**TASK DETAILS**
Only the span from the line containing "Generate a Blender" down to the line containing "from mathutils import Vector, Matrix" is to be printed, exactly and inclusively, with pictures omitted.

**EXTRACTED MATERIAL**

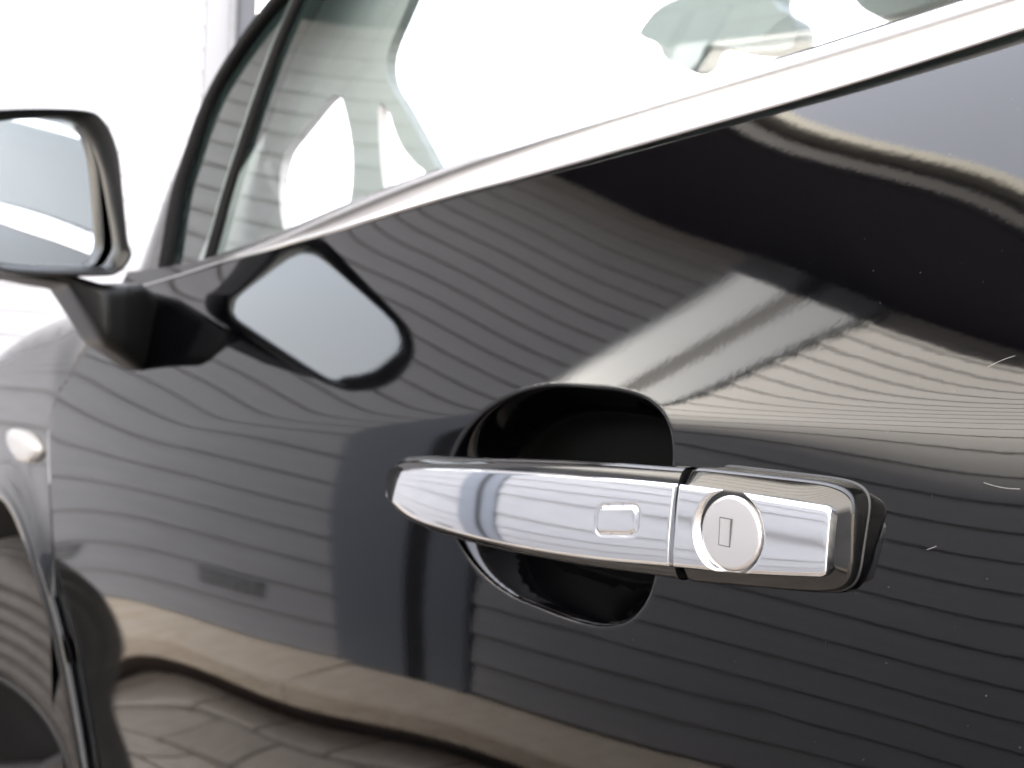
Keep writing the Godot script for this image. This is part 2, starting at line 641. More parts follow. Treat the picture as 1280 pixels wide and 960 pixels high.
func fender() -> void:
	# front wing: side, rounded shoulder and the start of the bonnet
	var cs = []
	for i in 70:
		cs.append(i / 69.0)
	var side = 30
	var arc = 16
	var f = func(i, j):
		var t: float = cs[i]
		var x0 = lerpf(-2.45, -1.03, t)
		var d = ARCH_R * ARCH_R - pow((x0 - ARCH.x) / ARCH_W, 2)
		var bottom = ARCH.y + sqrt(d) if d > 0 else -0.6
		bottom = maxf(bottom, -0.62)
		var top = crown_y(x0)
		var rise = 0.10
		var fy = lerpf(bottom, top - rise, minf(float(j) / side, 1.0))
		if fy < bottom:
			fy = bottom
		var limit = shut_x(fy) - 0.002
		var xx = minf(x0, limit)
		var zz = skin(xx, minf(fy, 0.0))
		if xx < -1.8:
			zz -= 0.35 * pow(-1.8 - xx, 2)
		var lip = exp(-pow((fy - bottom) / 0.03, 2)) * (0.010 if d > 0 else 0.0)
		zz += lip
		if j <= side:
			return Vector3(xx, fy, zz)
		var a = (float(j - side) / arc) * PI * 0.5
		var x2 = minf(x0, shut_x(lerpf(top - rise, top, sin(a))) - 0.002)
		return Vector3(x2, top - rise + rise * sin(a), zz - 0.12 * (1 - cos(a)))
	var fen = add("front_fender", sheet(70, side + arc + 1, f), M.paint)
	# rolled lip of the wheel arch
	var pts = []
	for k in 60:
		var a = lerpf(PI * 0.98, -0.10, k / 59.0)
		var p = ARCH + Vector2(cos(a) * ARCH_W, sin(a)) * ARCH_R
		pts.append(Vector3(p.x, p.y, skin(p.x, minf(p.y, 0)) + 0.004 - (0.35 * pow(maxf(0, -1.8 - p.x), 2))))
	add("wheel_arch_lip", closed_tube(pts, func(k): return Vector3(pts[k].x - ARCH.x, pts[k].y - ARCH.y, 0), func(_k): return 0.011, func(_k): return 0.008, 2.4, 14), M.paint, fen)
	add("wheel_arch_liner", sheet(40, 2, func(i, j):
		var a = lerpf(PI, -0.05, i / 39.0)
		var p = ARCH + Vector2(cos(a) * ARCH_W, sin(a)) * (ARCH_R + 0.005)
		return Vector3(p.x, p.y, skin(p.x, minf(p.y, 0)) - 0.004 - (0.35 * pow(maxf(0, -1.8 - p.x), 2)) - 0.42 * j)), M.matt_black, fen)
	# bonnet
	add("bonnet", sheet(40, 16, func(i, j):
		var xx = lerpf(-2.45, -1.03, i / 39.0)
		var t = j / 15.0
		var y0 = crown_y(xx)
		var zz = skin(xx, minf(y0 - 0.1, 0.0)) - (0.35 * pow(maxf(0, -1.8 - xx), 2)) - 0.12
		return Vector3(xx, y0 + 0.03 * sin(t * PI) - 0.0, lerpf(zz, -1.44, t))), M.paint)
	# clear side repeater beside the shut line
	var rp = []
	for q in [Vector2(-1.245, -0.112), Vector2(-1.30, -0.098), Vector2(-1.39, -0.098), Vector2(-1.42, -0.108), Vector2(-1.40, -0.124), Vector2(-1.33, -0.137), Vector2(-1.265, -0.131)]:
		rp.append(q)
	var c = closed_curve(rp, 28)
	var rr = []
	for k in 5:
		var s: float = [1.0, 1.0, 0.93, 0.75, 0.4][k]
		var h: float = [-0.004, 0.005, 0.009, 0.012, 0.013][k]
		var ring = []
		for q in c:
			var w: Vector2 = Vector2(-1.33, -0.115) + (q - Vector2(-1.33, -0.115)) * s
			ring.append(Vector3(w.x, w.y, skin(w.x, w.y) + h))
		rr.append(ring)
	add("side_repeater", rings(rr), M.lens, fen)


func frame_x(y: float) -> float:   # middle of the dark frame that closes the quarter window
	return table([[0.05, -0.990], [0.1105, -1.0192], [0.203, -1.0660], [0.2407, -1.0705], [0.3012, -1.0700], [0.3377, -1.0536], [0.3837, -1.0], [0.4082, -0.9522], [0.48, -0.79]], y)


func bar_x(y: float) -> float:   # middle of the bar between quarter and side window
	return table([[0.05, -0.885], [0.1187, -0.8995], [0.1844, -0.9130], [0.2374, -0.9165], [0.283, -0.9175], [0.3434, -0.9120], [0.3912, -0.8985], [0.48, -0.86]], y)


func pillar_x(y: float) -> float:   # front edge of the windscreen pillar
	return table([[0.03, -1.21], [0.18, -1.1925], [0.2248, -1.1800], [0.2795, -1.1465], [0.3227, -1.105], [0.3793, -1.054], [0.4156, -1.0007], [0.48, -0.89]], y)


func on_glass(f: Callable, y0: float, y1: float, n: int, lift: float) -> Array:
	var out = []
	for k in n:
		var y = lerpf(y0, y1, k / float(n - 1))
		var x: float = f.call(y)
		out.append(Vector3(x, y, glass_z(x, y) + lift))
	return out


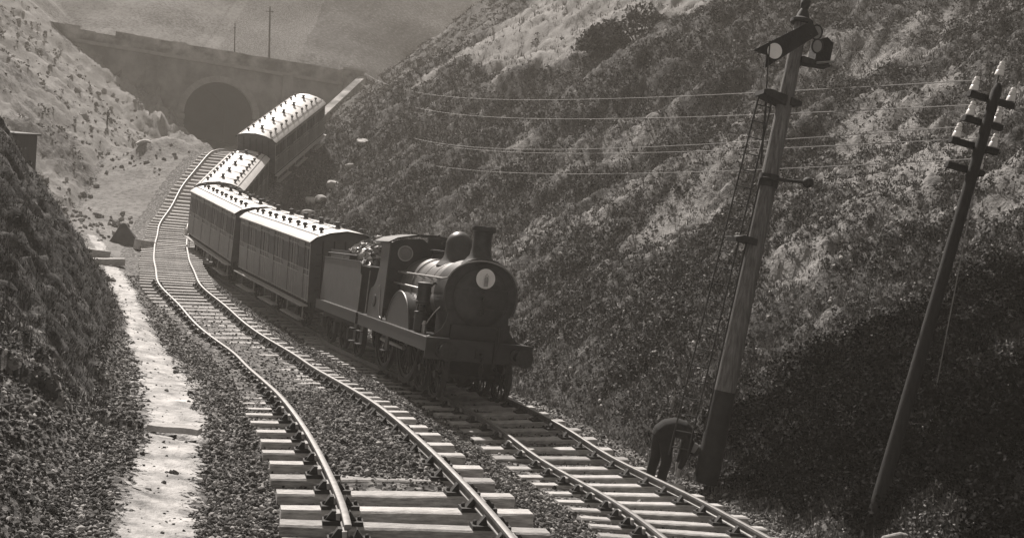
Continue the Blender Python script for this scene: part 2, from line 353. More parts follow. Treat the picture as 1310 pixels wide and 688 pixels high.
def ground_material():
    Mt = bpy.data.materials.new('cutting_ground'); Mt.use_nodes = True; t = Mt.node_tree; L = t.links.new; N = t.nodes.new
    p = t.nodes['Principled BSDF']; p.inputs['Roughness'].default_value = .95; p.inputs['Specular IOR Level'].default_value = .15
    tc = N('ShaderNodeTexCoord'); at = N('ShaderNodeAttribute'); at.attribute_name = 'cover'
    sp = N('ShaderNodeSeparateColor'); L(at.outputs['Color'], sp.inputs[0])
    def noise(sc, det=6, ro=.65):
        n = N('ShaderNodeTexNoise'); n.inputs['Scale'].default_value = sc; n.inputs['Detail'].default_value = det; n.inputs['Roughness'].default_value = ro; L(tc.outputs['Object'], n.inputs[0]); return n.outputs['Fac']
    def ramp(src, stops):
        r = N('ShaderNodeValToRGB'); e = r.color_ramp.elements
        while len(e) < len(stops): e.new(.5)
        for q, (ps, v) in zip(e, stops): q.position = ps; q.color = warm(v)
        L(src, r.inputs[0]); return r.outputs[0]
    chalk = ramp(noise(.55, 8, .7), [(.3, .19), (.5, .26), (.7, .34)])
    scrub = ramp(noise(2.3, 8, .75), [(.36, .03), (.5, .065), (.6, .13), (.7, .26)])
    vo = N('ShaderNodeTexVoronoi'); vo.inputs['Scale'].default_value = 13; L(tc.outputs['Object'], vo.inputs[0])
    sepv = N('ShaderNodeSeparateColor'); L(vo.outputs['Color'], sepv.inputs[0])
    ball = ramp(sepv.outputs[0], [(0, .05), (.5, .13), (.8, .24), (1, .36)])
    def mix(f, a, b):
        q = N('ShaderNodeMix'); q.data_type = 'RGBA'; L(f, q.inputs[0]); L(a, q.inputs[6]); L(b, q.inputs[7]); return q.outputs[2]
    # ragged edges between covers
    def edge(ch):
        ad = N('ShaderNodeMath'); ad.operation = 'MULTIPLY_ADD'; L(noise(3.2, 6, .7), ad.inputs[0]); ad.inputs[1].default_value = 2.2; ad.inputs[2].default_value = -1.1
        a2 = N('ShaderNodeMath'); a2.operation = 'ADD'; L(ad.outputs[0], a2.inputs[0]); L(sp.outputs[ch], a2.inputs[1])
        mr = N('ShaderNodeMapRange'); mr.inputs[1].default_value = .25; mr.inputs[2].default_value = .75; L(a2.outputs[0], mr.inputs[0]); return mr.outputs[0]
    c = mix(edge(0), scrub, chalk); c = mix(edge(2), c, ball)
    L(c, p.inputs['Base Color'])
    b1 = N('ShaderNodeBump'); b1.inputs['Strength'].default_value = .8; b1.inputs['Distance'].default_value = .14; L(noise(3.5, 8, .75), b1.inputs['Height'])
    b2 = N('ShaderNodeBump'); b2.inputs['Strength'].default_value = .6; b2.inputs['Distance'].default_value = .035; L(vo.outputs['Distance'], b2.inputs['Height']); L(b1.outputs[0], b2.inputs['Normal'])
    L(b2.outputs[0], p.inputs['Normal'])
    return Mt
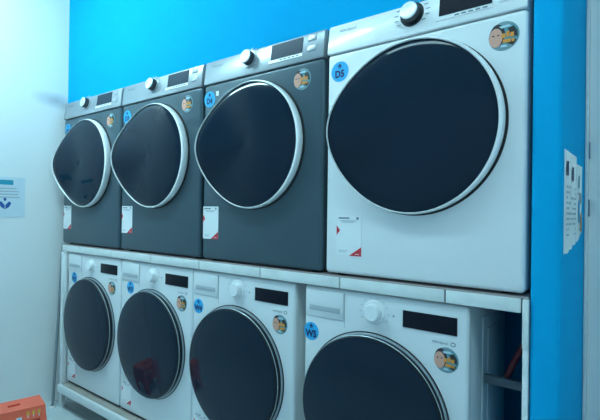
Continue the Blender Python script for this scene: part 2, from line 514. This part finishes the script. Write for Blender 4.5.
# ------------------------------------------------------------------ washers
WB = .157; WH = .836; WC = [.405, 1.035, 1.658, 2.328]; WW = .310
def make_washer(label, loc, num, so):
    root = thing('washing_machine', label, 'washing machine', loc, 'row of washers under the shelf')
    b = MB(); b.box(-WW+.004, WW-.004, .03, .44, .006, WH, M['washer_side'], .006, 2)
    b.build('cabinet', root)
    for s in (-1, 1):                       # pressed side panels
        b = MB()
        x = s*(WW-.004)
        b.box(x-.004, x+.0035, .15, .40, .05, WH-.055, M['washer_side'], .0034, 2)
        b.box(x-.004, x+.0060, .20, .355, .09, WH-.10, M['washer_side'], .0034, 2)
        b.build('side_panel', root)
    b = MB(); b.box(-WW, WW, 0, .034, .012, WH, M['washer_enamel'], .011, 4); b.build('front_panel', root)
    b = MB(); b.box(-WW+.004, WW-.004, .012, .03, .002, .014, M['gasket']); b.build('plinth', root)
    # drawer
    b = MB(); b.box(-.303, -.133, -.0045, .003, .725, WH-.012, M['washer_enamel'], .003, 2); dr = b.build('detergent_drawer', root)
    b = MB(); b.box(-.283, -.147, -.0065, -.004, .748, .767, M['stk_grey'], .001); o = b.build('drawer_grip', dr); o['label'] = 'grey grip strip'
    b = MB(); b.rect(-.131, -.1295, .70, WH-.012, -.0006, M['ink'])
    b.build('panel_seam', root, smooth=0)
    # knob
    mt = Matrix.Translation((-.010, 0, .775))
    b = MB(); b.lathe([(.040, 0), (.040, .003), (.037, .005), (.031, .005)], M['knob_white'], 40, mt)
    b.lathe([(.031, .002), (.0285, .022), (.026, .026), (0, .0265)], M['knob_white'], 40, mt)
    b.build('knob', root)
    b = MB()
    for k in range(10):
        a = radians(-30+k*240/9); b.rect(-.010+.054*cos(a)-.005, -.010+.054*cos(a)+.005, .775+.049*sin(a)-.001, .775+.049*sin(a)+.001, -.0008, M['stk_grey'])
    for k in range(24):
        a, c = radians(-30+k*10), radians(-20+k*10)
        b.poly([(-.010+.0538*cos(a), .775+.0488*sin(a)), (-.010+.0542*cos(a), .775+.0492*sin(a)), (-.010+.0542*cos(c), .775+.0492*sin(c)), (-.010+.0538*cos(c), .775+.0488*sin(c))], -.0007, M['stk_grey'])
    b.build('dial_marks', root, smooth=0)
    b = MB(); b.rect(.060, .066, .768, .774, -.0008, M['ink']); b.build('indicator', root, smooth=0)
    b = MB(); b.box(.097, .276, -.003, .003, .742, .797, M['display'], .0012); b.build('display', root)
    b = MB(); b.text('Whirlpool', .222, .714, .012, -.0008, M['ink'])
    b.ell(.264, .714, .008, .007, -.0008, M['ink'], 16); b.ell(.264, .714, .0055, .0045, -.0012, M['washer_enamel'], 16)
    b.build('lettering', root, smooth=0)
    # door
    R = .274
    b = MB(); b.lathe([(R+.003, -.001), (R+.003, .006), (R, .008), (R-.002, .0085)], M['steel_ring'], 96)
    b.lathe([(R-.002, .008), (R-.002, .025)], M['rim_dark'], 96)
    b.lathe([(R-.002, .0245), (R-.0015, .027), (R-.003, .0285)], M['steel_ring'], 96)
    b.lathe([(R-.003, .028), (R-.006, .034), (R-.009, .0355), (R-.011, .033)], M['rim_dark'], 96)
    door = b.build('door', root, (-.020, 0, .422))
    b = MB(); b.lathe([(0, .052), (.06, .0515), (.12, .050), (.18, .0465), (.225, .0420), (R-.018, .0375), (R-.010, .0355), (R-.009, .032)], M['black_glass'], 96)
    o = b.build('door_glass', door, smooth=60); o['label'] = 'round dark door glass'
    b = MB(); b.lathe([(R+.004, .0015), (R+.007, .002), (R+.008, 0)], M['gasket'], 96); b.build('door_seal', door)
    for sx in (-1, 1):
        for y in (.07, .39):
            b = MB(); b.lathe([(.018, 0), (.018, .010)], M['foot'], 16, Matrix.Translation((sx*.26, y, 0)) @ Matrix.Rotation(-pi/2, 4, 'X'), True, True)
            b.build('foot', root)
    nx, px, nz = so
    number_sticker(root, num, nx, nz, -.0002, .034)
    portrait_sticker(root, px, .663, -.0002, .039)
    notice_sticker(root, -.287, -.195, .052, .170, -.0002)
    return root
wl = ['white front-loading washer at the left end of the frame beside its post',
      'white front-loading washer below the second grey dryer from the left wall',
      'white front-loading washer below the grey dryer that adjoins the white dryer',
      'white front-loading washer below the white dryer, with its side panel showing']
for i in range(4):
    make_washer(wl[i], (WC[i], 0, WB), ['W2', 'W3', 'W4', 'W5'][i], [(-.225, .222, .682), (-.218, .230, .690), (-.267, .236, .668), (-.277, .243, .664)][i])

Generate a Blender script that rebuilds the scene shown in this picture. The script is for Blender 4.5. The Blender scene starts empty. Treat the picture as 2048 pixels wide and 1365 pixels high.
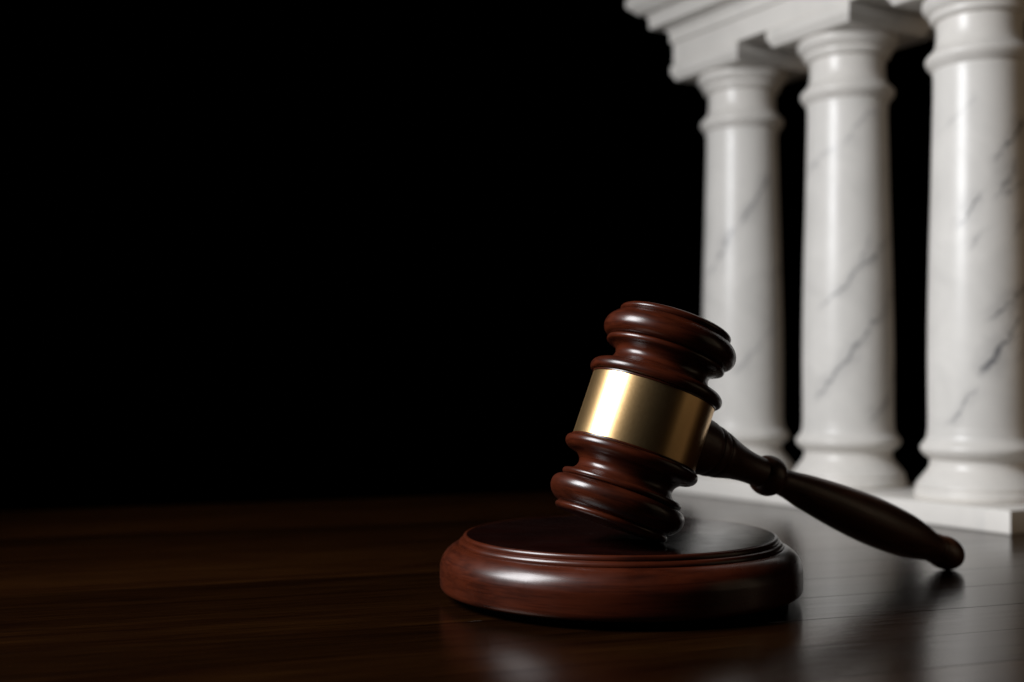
import bpy, bmesh, math, random
from mathutils import Vector, Matrix

random.seed(7)
CM = 0.01                      # everything below is written in centimetres
scene = bpy.context.scene
col = scene.collection

# ------------------------------------------------------------------ camera
cam_d = bpy.data.cameras.new("camera")
cam = bpy.data.objects.new("camera", cam_d)
col.objects.link(cam)
cam_d.sensor_width = 36.0
cam_d.lens = 36.0 * 2377.0 / 2048.0
cam_d.shift_y = 75.9 / 2048.0
cam_d.clip_start = 0.005
cam_d.clip_end = 50.0
cam.matrix_world = (Matrix.Translation((0, 0, 6.133 * CM))
                    @ Matrix.Rotation(math.radians(90), 4, 'X')
                    @ Matrix.Rotation(math.radians(-0.13), 4, 'Z'))
cam_d.dof.use_dof = True
cam_d.dof.focus_distance = 30.6 * CM
cam_d.dof.aperture_fstop = 9.2
scene.camera = cam

# ------------------------------------------------------------------ world, lamps, exposure
world = bpy.data.worlds.new("World")
scene.world = world
world.use_nodes = True
world.node_tree.nodes["Background"].inputs["Color"].default_value = (0, 0, 0, 1)
world.node_tree.nodes["Background"].inputs["Strength"].default_value = 0.0


def area(name, loc, target, size, power, color, shape='RECTANGLE', spread=180):
    d = bpy.data.lights.new(name, 'AREA')
    d.shape = shape
    d.size, d.size_y = size[0] * CM, size[1] * CM
    d.energy = power
    d.color = color
    d.spread = math.radians(spread)
    o = bpy.data.objects.new(name, d)
    col.objects.link(o)
    o.location = Vector(loc) * CM
    o.rotation_euler = (Vector(target) - Vector(loc)).to_track_quat('-Z', 'Y').to_euler()
    return o


area("key_softbox", (-27, 26.5, 28.5), (13, 37, 5), (18, 21), 1.62, (0.97, 0.98, 1.0), spread=125)
area("dim_reflector", (44, 17, 15), (8, 40, 8), (24, 26), 0.034, (1.0, 0.78, 0.52))
area("warm_fill", (54, 33, 13), (17, 58, 12), (24, 24), 0.025, (1.0, 0.74, 0.50), spread=75)

scene.view_settings.view_transform = 'Standard'
scene.view_settings.look = 'None'
scene.view_settings.exposure = 0.0
scene.view_settings.gamma = 1.0
scene.view_settings.use_curve_mapping = False
scene.cycles.use_denoising = True
scene.cycles.max_bounces = 10
scene.cycles.glossy_bounces = 6
scene.cycles.sample_clamp_indirect = 4.0


# ------------------------------------------------------------------ helpers
def tag(o, label=None, cat=None, kind=None, group=None):
    if label: o["label"] = label
    if cat: o["category"] = cat
    if kind: o["kind"] = kind
    if group: o["group"] = group
    return o


def empty(name, loc, rot=None):
    o = bpy.data.objects.new(name, None)
    col.objects.link(o)
    o.empty_display_size = 0.02
    o.location = Vector(loc) * CM
    if rot is not None:
        o.rotation_euler = rot
    return o


def link(name, me, mat, parent=None, loc=(0, 0, 0), rot=None):
    o = bpy.data.objects.new(name, me)
    col.objects.link(o)
    if mat is not None and not me.materials:
        me.materials.append(mat)
    o.parent = parent
    o.location = Vector(loc) * CM
    if rot is not None:
        o.rotation_euler = rot
    return o


def spline(pts, n=5):
    """Catmull-Rom through the points, ends kept."""
    if len(pts) < 3:
        return list(pts)
    P = [Vector(p) for p in pts]
    P = [P[0] * 2 - P[1]] + P + [P[-1] * 2 - P[-2]]
    out = []
    for i in range(1, len(P) - 2):
        a, b, c, d = P[i - 1], P[i], P[i + 1], P[i + 2]
        for k in range(n):
            t = k / n
            q = 0.5 * ((2 * b) + (c - a) * t + (2 * a - 5 * b + 4 * c - d) * t * t + (3 * b - a - 3 * c + d) * t ** 3)
            out.append((q.x, q.y))
    out.append(tuple(pts[-1]))
    return out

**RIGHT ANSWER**
Generate a Blender script that rebuilds the scene shown in this picture. The script is for Blender 4.5. The Blender scene starts empty. Treat the picture as 2048 pixels wide and 1365 pixels high.
import bpy, bmesh, math, random
from mathutils import Vector, Matrix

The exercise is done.